The U.S. military is deeply concerned about piracy and possible terrorist attacks in the world's commercial shipping lanes and wants to help countries responsible for policing them, an American Navy commander said on Tuesday.

But Cmdr. Steven A. Mucklow, skipper of the destroyer USS Cushing, declined to comment directly on the idea that U.S. forces could be deployed in Southeast Asia's Malacca Straits - one of the world's busiest and most strategic waterways that has been hit by rising piracy and is considered vulnerable to terrorism.

Both Indonesia and Malaysia, which each handle security on their side of the sea border in the straits, have responded to unconfirmed reports that Washington wants to send U.S. Marine fast-response units to help keep peace in the straits by saying deploying foreign troops in their territory would threaten their sovereign rights.

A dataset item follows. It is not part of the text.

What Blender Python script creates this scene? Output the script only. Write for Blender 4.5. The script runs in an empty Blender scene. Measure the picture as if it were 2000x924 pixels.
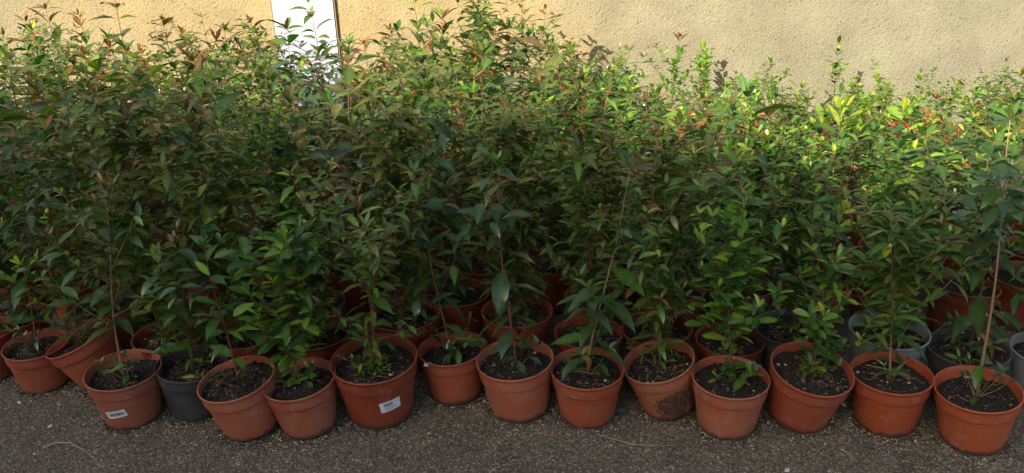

"As a general matter of the U.S. Navy, we are very concerned about the anti-piracy efforts and maintaining regional security in areas such as the Straits of Malacca," Mucklow told reporters in Malaysia during a port visit by the Cushing.

"Certainly we support and work with the countries in maintaining overall regional security posture, that is in everyone's best interests," he said, when asked about the possibility of U.S. forces patrolling the straits.

The Malacca Straits form a narrow, 900-kilometer corridor between peninsular Malaysia and Indonesia's Sumatra island that is a bottleneck between ports in East Asia, Europe and the Middle East.

U.S. commander in the Pacific, Adm. Thomas B. Fargo said at a congressional hearing last month that "the ungoverned littoral regions of Southeast Asia are fertile ground for exploitation by transnational threats like proliferation, terrorism, trafficking in humans or drugs, and piracy."

Washington is working with regional governments on a joint initiative to combat such threats, including developing "the right kinds of immediately available, expeditionary forces to take action when the decision has been made to do so," he said.

In a statement, the U.S. Embassy in Malaysia said Fargo had been misinterpreted in some reports and explained that he did not say U.S. forces would be deployed in the Straits of Malacca, and that the initiative would be conducted within existing international laws.

Southeast Asian waters are among the most dangerous in the world for pirate attacks, many of which occur in the straits off Indonesia's Aceh province and are blamed on separatists who use the proceeds to fund their decades-old fight against government forces.